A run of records
......

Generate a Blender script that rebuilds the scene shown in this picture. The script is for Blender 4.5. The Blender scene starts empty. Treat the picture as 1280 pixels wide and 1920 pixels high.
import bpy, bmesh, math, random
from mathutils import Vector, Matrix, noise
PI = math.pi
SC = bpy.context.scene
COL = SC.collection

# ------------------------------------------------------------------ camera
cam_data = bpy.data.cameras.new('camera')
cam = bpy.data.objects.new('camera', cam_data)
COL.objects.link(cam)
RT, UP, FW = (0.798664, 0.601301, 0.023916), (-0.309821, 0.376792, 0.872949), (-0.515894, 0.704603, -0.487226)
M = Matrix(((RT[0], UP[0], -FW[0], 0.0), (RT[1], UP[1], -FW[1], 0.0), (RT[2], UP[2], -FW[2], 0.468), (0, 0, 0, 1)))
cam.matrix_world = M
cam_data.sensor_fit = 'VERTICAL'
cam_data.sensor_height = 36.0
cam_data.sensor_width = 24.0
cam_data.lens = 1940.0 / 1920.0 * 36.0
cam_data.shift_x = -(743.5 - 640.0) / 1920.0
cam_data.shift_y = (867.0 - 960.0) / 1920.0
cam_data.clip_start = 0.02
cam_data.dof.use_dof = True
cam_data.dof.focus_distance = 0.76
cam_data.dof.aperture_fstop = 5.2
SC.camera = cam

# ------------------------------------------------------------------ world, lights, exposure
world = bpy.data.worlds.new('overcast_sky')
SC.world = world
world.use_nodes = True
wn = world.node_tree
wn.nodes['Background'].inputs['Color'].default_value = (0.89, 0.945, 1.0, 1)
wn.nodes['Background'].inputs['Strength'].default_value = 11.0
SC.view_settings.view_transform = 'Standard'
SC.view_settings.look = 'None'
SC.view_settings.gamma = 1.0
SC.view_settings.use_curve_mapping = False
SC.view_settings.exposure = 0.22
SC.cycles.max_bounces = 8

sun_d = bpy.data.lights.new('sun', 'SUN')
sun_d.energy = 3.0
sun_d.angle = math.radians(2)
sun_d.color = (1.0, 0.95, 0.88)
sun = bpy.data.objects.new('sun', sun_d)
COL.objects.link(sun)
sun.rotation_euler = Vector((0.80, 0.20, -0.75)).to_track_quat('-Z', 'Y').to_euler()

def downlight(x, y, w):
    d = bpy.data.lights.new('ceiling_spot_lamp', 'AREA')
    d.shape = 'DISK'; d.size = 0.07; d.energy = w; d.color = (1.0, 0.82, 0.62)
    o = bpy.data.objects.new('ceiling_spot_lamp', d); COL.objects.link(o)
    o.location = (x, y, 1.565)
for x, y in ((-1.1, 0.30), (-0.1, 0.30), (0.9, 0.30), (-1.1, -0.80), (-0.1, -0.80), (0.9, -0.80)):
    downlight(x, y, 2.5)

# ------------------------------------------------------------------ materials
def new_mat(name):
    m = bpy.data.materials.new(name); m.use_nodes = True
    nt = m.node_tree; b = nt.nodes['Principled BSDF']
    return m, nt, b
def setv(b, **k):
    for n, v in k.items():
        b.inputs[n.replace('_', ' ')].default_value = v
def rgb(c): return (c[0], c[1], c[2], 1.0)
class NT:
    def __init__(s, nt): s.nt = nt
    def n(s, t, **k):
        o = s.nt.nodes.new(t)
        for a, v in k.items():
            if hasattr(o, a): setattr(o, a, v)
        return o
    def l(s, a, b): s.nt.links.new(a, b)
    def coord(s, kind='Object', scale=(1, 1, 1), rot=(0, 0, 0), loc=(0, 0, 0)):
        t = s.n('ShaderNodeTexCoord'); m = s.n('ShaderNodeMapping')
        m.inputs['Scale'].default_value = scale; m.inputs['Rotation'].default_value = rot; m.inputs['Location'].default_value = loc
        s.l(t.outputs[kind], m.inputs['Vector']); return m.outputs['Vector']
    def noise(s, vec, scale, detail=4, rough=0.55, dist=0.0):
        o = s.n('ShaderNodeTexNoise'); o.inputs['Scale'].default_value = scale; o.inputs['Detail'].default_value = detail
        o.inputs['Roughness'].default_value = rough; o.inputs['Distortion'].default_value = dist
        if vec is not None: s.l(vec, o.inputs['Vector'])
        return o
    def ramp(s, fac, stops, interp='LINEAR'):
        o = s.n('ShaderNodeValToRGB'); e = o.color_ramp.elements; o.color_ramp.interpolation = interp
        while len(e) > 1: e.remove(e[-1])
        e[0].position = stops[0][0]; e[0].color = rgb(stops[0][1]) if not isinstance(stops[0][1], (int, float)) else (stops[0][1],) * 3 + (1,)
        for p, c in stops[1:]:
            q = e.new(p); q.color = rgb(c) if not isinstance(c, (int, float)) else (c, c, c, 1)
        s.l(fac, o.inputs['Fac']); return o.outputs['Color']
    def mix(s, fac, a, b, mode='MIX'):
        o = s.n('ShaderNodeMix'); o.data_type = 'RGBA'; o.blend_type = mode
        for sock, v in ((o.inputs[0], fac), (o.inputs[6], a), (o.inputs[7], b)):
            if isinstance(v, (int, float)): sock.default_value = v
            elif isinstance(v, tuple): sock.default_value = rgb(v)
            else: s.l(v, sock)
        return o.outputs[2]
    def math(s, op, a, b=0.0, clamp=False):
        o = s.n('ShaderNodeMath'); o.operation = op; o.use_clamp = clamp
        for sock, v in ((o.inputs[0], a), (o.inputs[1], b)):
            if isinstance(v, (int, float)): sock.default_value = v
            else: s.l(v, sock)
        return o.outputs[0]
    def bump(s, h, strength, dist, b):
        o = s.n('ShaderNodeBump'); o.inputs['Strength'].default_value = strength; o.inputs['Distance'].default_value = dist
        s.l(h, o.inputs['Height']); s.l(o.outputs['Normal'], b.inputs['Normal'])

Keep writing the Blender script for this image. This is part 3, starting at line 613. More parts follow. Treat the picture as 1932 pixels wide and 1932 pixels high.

......

SHORT TASK
Extract the complete listing above, reproducing each line exactly.

FINAL RESULT
Generate a Blender script that rebuilds the scene shown in this picture. The script is for Blender 4.5. The Blender scene starts empty. Treat the picture as 1280 pixels wide and 1920 pixels high.
import bpy, bmesh, math, random
from mathutils import Vector, Matrix, noise
PI = math.pi
SC = bpy.context.scene
COL = SC.collection

# ------------------------------------------------------------------ camera
cam_data = bpy.data.cameras.new('camera')
cam = bpy.data.objects.new('camera', cam_data)
COL.objects.link(cam)
RT, UP, FW = (0.798664, 0.601301, 0.023916), (-0.309821, 0.376792, 0.872949), (-0.515894, 0.704603, -0.487226)
M = Matrix(((RT[0], UP[0], -FW[0], 0.0), (RT[1], UP[1], -FW[1], 0.0), (RT[2], UP[2], -FW[2], 0.468), (0, 0, 0, 1)))
cam.matrix_world = M
cam_data.sensor_fit = 'VERTICAL'
cam_data.sensor_height = 36.0
cam_data.sensor_width = 24.0
cam_data.lens = 1940.0 / 1920.0 * 36.0
cam_data.shift_x = -(743.5 - 640.0) / 1920.0
cam_data.shift_y = (867.0 - 960.0) / 1920.0
cam_data.clip_start = 0.02
cam_data.dof.use_dof = True
cam_data.dof.focus_distance = 0.76
cam_data.dof.aperture_fstop = 5.2
SC.camera = cam

# ------------------------------------------------------------------ world, lights, exposure
world = bpy.data.worlds.new('overcast_sky')
SC.world = world
world.use_nodes = True
wn = world.node_tree
wn.nodes['Background'].inputs['Color'].default_value = (0.89, 0.945, 1.0, 1)
wn.nodes['Background'].inputs['Strength'].default_value = 11.0
SC.view_settings.view_transform = 'Standard'
SC.view_settings.look = 'None'
SC.view_settings.gamma = 1.0
SC.view_settings.use_curve_mapping = False
SC.view_settings.exposure = 0.22
SC.cycles.max_bounces = 8

sun_d = bpy.data.lights.new('sun', 'SUN')
sun_d.energy = 3.0
sun_d.angle = math.radians(2)
sun_d.color = (1.0, 0.95, 0.88)
sun = bpy.data.objects.new('sun', sun_d)
COL.objects.link(sun)
sun.rotation_euler = Vector((0.80, 0.20, -0.75)).to_track_quat('-Z', 'Y').to_euler()

def downlight(x, y, w):
    d = bpy.data.lights.new('ceiling_spot_lamp', 'AREA')
    d.shape = 'DISK'; d.size = 0.07; d.energy = w; d.color = (1.0, 0.82, 0.62)
    o = bpy.data.objects.new('ceiling_spot_lamp', d); COL.objects.link(o)
    o.location = (x, y, 1.565)
for x, y in ((-1.1, 0.30), (-0.1, 0.30), (0.9, 0.30), (-1.1, -0.80), (-0.1, -0.80), (0.9, -0.80)):
    downlight(x, y, 2.5)

# ------------------------------------------------------------------ materials
def new_mat(name):
    m = bpy.data.materials.new(name); m.use_nodes = True
    nt = m.node_tree; b = nt.nodes['Principled BSDF']
    return m, nt, b
def setv(b, **k):
    for n, v in k.items():
        b.inputs[n.replace('_', ' ')].default_value = v
def rgb(c): return (c[0], c[1], c[2], 1.0)
class NT:
    def __init__(s, nt): s.nt = nt
    def n(s, t, **k):
        o = s.nt.nodes.new(t)
        for a, v in k.items():
            if hasattr(o, a): setattr(o, a, v)
        return o
    def l(s, a, b): s.nt.links.new(a, b)
    def coord(s, kind='Object', scale=(1, 1, 1), rot=(0, 0, 0), loc=(0, 0, 0)):
        t = s.n('ShaderNodeTexCoord'); m = s.n('ShaderNodeMapping')
        m.inputs['Scale'].default_value = scale; m.inputs['Rotation'].default_value = rot; m.inputs['Location'].default_value = loc
        s.l(t.outputs[kind], m.inputs['Vector']); return m.outputs['Vector']
    def noise(s, vec, scale, detail=4, rough=0.55, dist=0.0):
        o = s.n('ShaderNodeTexNoise'); o.inputs['Scale'].default_value = scale; o.inputs['Detail'].default_value = detail
        o.inputs['Roughness'].default_value = rough; o.inputs['Distortion'].default_value = dist
        if vec is not None: s.l(vec, o.inputs['Vector'])
        return o
    def ramp(s, fac, stops, interp='LINEAR'):
        o = s.n('ShaderNodeValToRGB'); e = o.color_ramp.elements; o.color_ramp.interpolation = interp
        while len(e) > 1: e.remove(e[-1])
        e[0].position = stops[0][0]; e[0].color = rgb(stops[0][1]) if not isinstance(stops[0][1], (int, float)) else (stops[0][1],) * 3 + (1,)
        for p, c in stops[1:]:
            q = e.new(p); q.color = rgb(c) if not isinstance(c, (int, float)) else (c, c, c, 1)
        s.l(fac, o.inputs['Fac']); return o.outputs['Color']
    def mix(s, fac, a, b, mode='MIX'):
        o = s.n('ShaderNodeMix'); o.data_type = 'RGBA'; o.blend_type = mode
        for sock, v in ((o.inputs[0], fac), (o.inputs[6], a), (o.inputs[7], b)):
            if isinstance(v, (int, float)): sock.default_value = v
            elif isinstance(v, tuple): sock.default_value = rgb(v)
            else: s.l(v, sock)
        return o.outputs[2]
    def math(s, op, a, b=0.0, clamp=False):
        o = s.n('ShaderNodeMath'); o.operation = op; o.use_clamp = clamp
        for sock, v in ((o.inputs[0], a), (o.inputs[1], b)):
            if isinstance(v, (int, float)): sock.default_value = v
            else: s.l(v, sock)
        return o.outputs[0]
    def bump(s, h, strength, dist, b):
        o = s.n('ShaderNodeBump'); o.inputs['Strength'].default_value = strength; o.inputs['Distance'].default_value = dist
        s.l(h, o.inputs['Height']); s.l(o.outputs['Normal'], b.inputs['Normal'])

Keep writing the Blender script for this image. This is part 3, starting at line 613. More parts follow. Treat the picture as 1932 pixels wide and 1932 pixels high.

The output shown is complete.